→ STATED PROBLEM:
Return the listing below word for word.

→ RAW DATA:
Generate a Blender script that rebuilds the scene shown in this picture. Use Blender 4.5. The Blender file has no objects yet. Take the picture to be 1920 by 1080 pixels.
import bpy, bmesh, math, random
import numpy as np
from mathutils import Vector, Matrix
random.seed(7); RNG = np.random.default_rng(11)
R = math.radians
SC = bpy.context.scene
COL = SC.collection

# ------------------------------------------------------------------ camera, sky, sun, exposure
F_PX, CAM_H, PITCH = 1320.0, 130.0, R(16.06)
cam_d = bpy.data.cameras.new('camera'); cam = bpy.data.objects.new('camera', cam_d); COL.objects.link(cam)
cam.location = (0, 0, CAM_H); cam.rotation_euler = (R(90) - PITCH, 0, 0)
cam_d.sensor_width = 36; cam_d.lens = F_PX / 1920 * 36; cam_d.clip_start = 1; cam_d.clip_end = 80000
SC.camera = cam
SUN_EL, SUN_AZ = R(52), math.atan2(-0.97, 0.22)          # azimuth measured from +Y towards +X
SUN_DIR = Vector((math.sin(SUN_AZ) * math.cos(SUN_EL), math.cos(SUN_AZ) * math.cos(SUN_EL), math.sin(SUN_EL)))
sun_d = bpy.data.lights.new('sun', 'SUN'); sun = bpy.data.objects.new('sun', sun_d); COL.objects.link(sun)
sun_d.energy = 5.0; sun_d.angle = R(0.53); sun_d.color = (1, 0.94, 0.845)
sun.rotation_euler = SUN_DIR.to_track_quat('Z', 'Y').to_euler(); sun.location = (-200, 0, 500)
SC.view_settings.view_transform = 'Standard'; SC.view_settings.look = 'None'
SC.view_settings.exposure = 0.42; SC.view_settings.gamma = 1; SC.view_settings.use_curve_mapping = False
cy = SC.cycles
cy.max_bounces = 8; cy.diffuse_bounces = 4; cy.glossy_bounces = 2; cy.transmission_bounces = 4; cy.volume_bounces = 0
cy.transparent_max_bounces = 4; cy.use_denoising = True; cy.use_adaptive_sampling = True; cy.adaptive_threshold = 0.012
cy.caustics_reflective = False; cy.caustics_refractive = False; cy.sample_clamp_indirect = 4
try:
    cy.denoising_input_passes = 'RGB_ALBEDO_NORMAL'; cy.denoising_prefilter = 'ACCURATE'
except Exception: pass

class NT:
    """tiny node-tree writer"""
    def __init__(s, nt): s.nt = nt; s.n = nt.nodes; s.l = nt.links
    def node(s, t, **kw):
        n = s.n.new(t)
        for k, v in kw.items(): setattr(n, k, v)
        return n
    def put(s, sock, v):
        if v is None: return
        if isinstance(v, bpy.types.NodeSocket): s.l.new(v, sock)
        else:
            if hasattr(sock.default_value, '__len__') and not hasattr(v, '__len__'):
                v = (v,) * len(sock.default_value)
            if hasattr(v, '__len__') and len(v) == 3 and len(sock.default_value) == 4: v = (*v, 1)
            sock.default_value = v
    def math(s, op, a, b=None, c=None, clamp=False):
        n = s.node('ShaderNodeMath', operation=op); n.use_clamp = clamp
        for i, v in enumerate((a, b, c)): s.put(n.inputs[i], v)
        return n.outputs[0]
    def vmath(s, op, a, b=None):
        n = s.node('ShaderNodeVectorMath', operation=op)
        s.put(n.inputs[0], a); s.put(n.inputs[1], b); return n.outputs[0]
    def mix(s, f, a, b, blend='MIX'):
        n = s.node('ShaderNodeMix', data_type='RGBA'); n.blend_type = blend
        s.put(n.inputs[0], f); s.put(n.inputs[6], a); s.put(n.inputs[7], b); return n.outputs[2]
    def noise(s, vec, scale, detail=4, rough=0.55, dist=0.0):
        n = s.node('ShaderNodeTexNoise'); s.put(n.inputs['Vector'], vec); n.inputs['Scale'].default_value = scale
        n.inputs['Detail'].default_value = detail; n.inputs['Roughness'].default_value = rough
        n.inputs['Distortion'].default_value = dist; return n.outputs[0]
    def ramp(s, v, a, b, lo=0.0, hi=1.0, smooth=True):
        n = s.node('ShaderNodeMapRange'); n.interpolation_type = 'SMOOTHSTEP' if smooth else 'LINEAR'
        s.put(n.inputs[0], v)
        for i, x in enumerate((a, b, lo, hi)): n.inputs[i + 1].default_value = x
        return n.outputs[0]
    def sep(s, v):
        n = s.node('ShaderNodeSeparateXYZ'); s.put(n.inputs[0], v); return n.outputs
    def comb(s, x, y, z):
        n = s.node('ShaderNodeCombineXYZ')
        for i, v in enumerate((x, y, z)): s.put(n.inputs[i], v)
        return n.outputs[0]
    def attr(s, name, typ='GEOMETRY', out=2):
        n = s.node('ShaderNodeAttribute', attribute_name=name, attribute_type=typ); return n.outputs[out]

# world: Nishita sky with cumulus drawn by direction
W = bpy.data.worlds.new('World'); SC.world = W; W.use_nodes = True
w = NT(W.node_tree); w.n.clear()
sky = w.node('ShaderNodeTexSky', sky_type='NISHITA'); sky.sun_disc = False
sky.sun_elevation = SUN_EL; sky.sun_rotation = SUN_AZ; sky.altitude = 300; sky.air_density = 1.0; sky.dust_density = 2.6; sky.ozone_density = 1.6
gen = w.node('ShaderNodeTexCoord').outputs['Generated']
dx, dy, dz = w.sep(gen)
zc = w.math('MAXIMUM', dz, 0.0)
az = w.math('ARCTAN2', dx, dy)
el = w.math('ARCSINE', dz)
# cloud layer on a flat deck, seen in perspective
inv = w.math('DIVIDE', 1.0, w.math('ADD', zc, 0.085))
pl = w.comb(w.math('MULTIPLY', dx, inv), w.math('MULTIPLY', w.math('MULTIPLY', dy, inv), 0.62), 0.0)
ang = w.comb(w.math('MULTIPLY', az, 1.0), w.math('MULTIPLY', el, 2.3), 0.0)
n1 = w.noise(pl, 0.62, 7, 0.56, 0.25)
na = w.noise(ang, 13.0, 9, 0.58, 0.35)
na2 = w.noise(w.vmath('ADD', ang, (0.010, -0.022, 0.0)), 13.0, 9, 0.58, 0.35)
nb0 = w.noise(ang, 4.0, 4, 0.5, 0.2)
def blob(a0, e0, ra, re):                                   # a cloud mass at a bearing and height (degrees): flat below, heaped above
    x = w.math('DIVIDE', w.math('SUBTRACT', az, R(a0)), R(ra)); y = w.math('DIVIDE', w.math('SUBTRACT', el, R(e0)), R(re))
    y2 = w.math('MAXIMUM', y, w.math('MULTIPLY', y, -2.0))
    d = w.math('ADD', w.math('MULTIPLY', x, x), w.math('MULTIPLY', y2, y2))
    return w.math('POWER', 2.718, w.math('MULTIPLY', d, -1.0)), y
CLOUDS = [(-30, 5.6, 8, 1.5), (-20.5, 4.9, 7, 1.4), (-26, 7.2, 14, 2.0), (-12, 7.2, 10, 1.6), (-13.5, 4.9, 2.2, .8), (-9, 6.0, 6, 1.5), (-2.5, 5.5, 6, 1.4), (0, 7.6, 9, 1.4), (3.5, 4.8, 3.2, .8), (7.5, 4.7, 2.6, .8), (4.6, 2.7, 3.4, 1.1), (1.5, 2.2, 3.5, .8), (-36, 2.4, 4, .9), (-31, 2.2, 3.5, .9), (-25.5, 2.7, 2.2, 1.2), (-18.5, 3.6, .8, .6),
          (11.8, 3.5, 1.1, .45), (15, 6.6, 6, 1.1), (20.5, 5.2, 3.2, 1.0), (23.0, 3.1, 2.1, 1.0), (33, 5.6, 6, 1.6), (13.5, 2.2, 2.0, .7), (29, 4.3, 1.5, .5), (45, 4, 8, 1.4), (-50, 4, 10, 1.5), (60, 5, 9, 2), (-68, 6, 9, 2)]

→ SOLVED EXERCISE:
Generate a Blender script that rebuilds the scene shown in this picture. Use Blender 4.5. The Blender file has no objects yet. Take the picture to be 1920 by 1080 pixels.
import bpy, bmesh, math, random
import numpy as np
from mathutils import Vector, Matrix
random.seed(7); RNG = np.random.default_rng(11)
R = math.radians
SC = bpy.context.scene
COL = SC.collection

# ------------------------------------------------------------------ camera, sky, sun, exposure
F_PX, CAM_H, PITCH = 1320.0, 130.0, R(16.06)
cam_d = bpy.data.cameras.new('camera'); cam = bpy.data.objects.new('camera', cam_d); COL.objects.link(cam)
cam.location = (0, 0, CAM_H); cam.rotation_euler = (R(90) - PITCH, 0, 0)
cam_d.sensor_width = 36; cam_d.lens = F_PX / 1920 * 36; cam_d.clip_start = 1; cam_d.clip_end = 80000
SC.camera = cam
SUN_EL, SUN_AZ = R(52), math.atan2(-0.97, 0.22)          # azimuth measured from +Y towards +X
SUN_DIR = Vector((math.sin(SUN_AZ) * math.cos(SUN_EL), math.cos(SUN_AZ) * math.cos(SUN_EL), math.sin(SUN_EL)))
sun_d = bpy.data.lights.new('sun', 'SUN'); sun = bpy.data.objects.new('sun', sun_d); COL.objects.link(sun)
sun_d.energy = 5.0; sun_d.angle = R(0.53); sun_d.color = (1, 0.94, 0.845)
sun.rotation_euler = SUN_DIR.to_track_quat('Z', 'Y').to_euler(); sun.location = (-200, 0, 500)
SC.view_settings.view_transform = 'Standard'; SC.view_settings.look = 'None'
SC.view_settings.exposure = 0.42; SC.view_settings.gamma = 1; SC.view_settings.use_curve_mapping = False
cy = SC.cycles
cy.max_bounces = 8; cy.diffuse_bounces = 4; cy.glossy_bounces = 2; cy.transmission_bounces = 4; cy.volume_bounces = 0
cy.transparent_max_bounces = 4; cy.use_denoising = True; cy.use_adaptive_sampling = True; cy.adaptive_threshold = 0.012
cy.caustics_reflective = False; cy.caustics_refractive = False; cy.sample_clamp_indirect = 4
try:
    cy.denoising_input_passes = 'RGB_ALBEDO_NORMAL'; cy.denoising_prefilter = 'ACCURATE'
except Exception: pass

class NT:
    """tiny node-tree writer"""
    def __init__(s, nt): s.nt = nt; s.n = nt.nodes; s.l = nt.links
    def node(s, t, **kw):
        n = s.n.new(t)
        for k, v in kw.items(): setattr(n, k, v)
        return n
    def put(s, sock, v):
        if v is None: return
        if isinstance(v, bpy.types.NodeSocket): s.l.new(v, sock)
        else:
            if hasattr(sock.default_value, '__len__') and not hasattr(v, '__len__'):
                v = (v,) * len(sock.default_value)
            if hasattr(v, '__len__') and len(v) == 3 and len(sock.default_value) == 4: v = (*v, 1)
            sock.default_value = v
    def math(s, op, a, b=None, c=None, clamp=False):
        n = s.node('ShaderNodeMath', operation=op); n.use_clamp = clamp
        for i, v in enumerate((a, b, c)): s.put(n.inputs[i], v)
        return n.outputs[0]
    def vmath(s, op, a, b=None):
        n = s.node('ShaderNodeVectorMath', operation=op)
        s.put(n.inputs[0], a); s.put(n.inputs[1], b); return n.outputs[0]
    def mix(s, f, a, b, blend='MIX'):
        n = s.node('ShaderNodeMix', data_type='RGBA'); n.blend_type = blend
        s.put(n.inputs[0], f); s.put(n.inputs[6], a); s.put(n.inputs[7], b); return n.outputs[2]
    def noise(s, vec, scale, detail=4, rough=0.55, dist=0.0):
        n = s.node('ShaderNodeTexNoise'); s.put(n.inputs['Vector'], vec); n.inputs['Scale'].default_value = scale
        n.inputs['Detail'].default_value = detail; n.inputs['Roughness'].default_value = rough
        n.inputs['Distortion'].default_value = dist; return n.outputs[0]
    def ramp(s, v, a, b, lo=0.0, hi=1.0, smooth=True):
        n = s.node('ShaderNodeMapRange'); n.interpolation_type = 'SMOOTHSTEP' if smooth else 'LINEAR'
        s.put(n.inputs[0], v)
        for i, x in enumerate((a, b, lo, hi)): n.inputs[i + 1].default_value = x
        return n.outputs[0]
    def sep(s, v):
        n = s.node('ShaderNodeSeparateXYZ'); s.put(n.inputs[0], v); return n.outputs
    def comb(s, x, y, z):
        n = s.node('ShaderNodeCombineXYZ')
        for i, v in enumerate((x, y, z)): s.put(n.inputs[i], v)
        return n.outputs[0]
    def attr(s, name, typ='GEOMETRY', out=2):
        n = s.node('ShaderNodeAttribute', attribute_name=name, attribute_type=typ); return n.outputs[out]

# world: Nishita sky with cumulus drawn by direction
W = bpy.data.worlds.new('World'); SC.world = W; W.use_nodes = True
w = NT(W.node_tree); w.n.clear()
sky = w.node('ShaderNodeTexSky', sky_type='NISHITA'); sky.sun_disc = False
sky.sun_elevation = SUN_EL; sky.sun_rotation = SUN_AZ; sky.altitude = 300; sky.air_density = 1.0; sky.dust_density = 2.6; sky.ozone_density = 1.6
gen = w.node('ShaderNodeTexCoord').outputs['Generated']
dx, dy, dz = w.sep(gen)
zc = w.math('MAXIMUM', dz, 0.0)
az = w.math('ARCTAN2', dx, dy)
el = w.math('ARCSINE', dz)
# cloud layer on a flat deck, seen in perspective
inv = w.math('DIVIDE', 1.0, w.math('ADD', zc, 0.085))
pl = w.comb(w.math('MULTIPLY', dx, inv), w.math('MULTIPLY', w.math('MULTIPLY', dy, inv), 0.62), 0.0)
ang = w.comb(w.math('MULTIPLY', az, 1.0), w.math('MULTIPLY', el, 2.3), 0.0)
n1 = w.noise(pl, 0.62, 7, 0.56, 0.25)
na = w.noise(ang, 13.0, 9, 0.58, 0.35)
na2 = w.noise(w.vmath('ADD', ang, (0.010, -0.022, 0.0)), 13.0, 9, 0.58, 0.35)
nb0 = w.noise(ang, 4.0, 4, 0.5, 0.2)
def blob(a0, e0, ra, re):                                   # a cloud mass at a bearing and height (degrees): flat below, heaped above
    x = w.math('DIVIDE', w.math('SUBTRACT', az, R(a0)), R(ra)); y = w.math('DIVIDE', w.math('SUBTRACT', el, R(e0)), R(re))
    y2 = w.math('MAXIMUM', y, w.math('MULTIPLY', y, -2.0))
    d = w.math('ADD', w.math('MULTIPLY', x, x), w.math('MULTIPLY', y2, y2))
    return w.math('POWER', 2.718, w.math('MULTIPLY', d, -1.0)), y
CLOUDS = [(-30, 5.6, 8, 1.5), (-20.5, 4.9, 7, 1.4), (-26, 7.2, 14, 2.0), (-12, 7.2, 10, 1.6), (-13.5, 4.9, 2.2, .8), (-9, 6.0, 6, 1.5), (-2.5, 5.5, 6, 1.4), (0, 7.6, 9, 1.4), (3.5, 4.8, 3.2, .8), (7.5, 4.7, 2.6, .8), (4.6, 2.7, 3.4, 1.1), (1.5, 2.2, 3.5, .8), (-36, 2.4, 4, .9), (-31, 2.2, 3.5, .9), (-25.5, 2.7, 2.2, 1.2), (-18.5, 3.6, .8, .6),
          (11.8, 3.5, 1.1, .45), (15, 6.6, 6, 1.1), (20.5, 5.2, 3.2, 1.0), (23.0, 3.1, 2.1, 1.0), (33, 5.6, 6, 1.6), (13.5, 2.2, 2.0, .7), (29, 4.3, 1.5, .5), (45, 4, 8, 1.4), (-50, 4, 10, 1.5), (60, 5, 9, 2), (-68, 6, 9, 2)]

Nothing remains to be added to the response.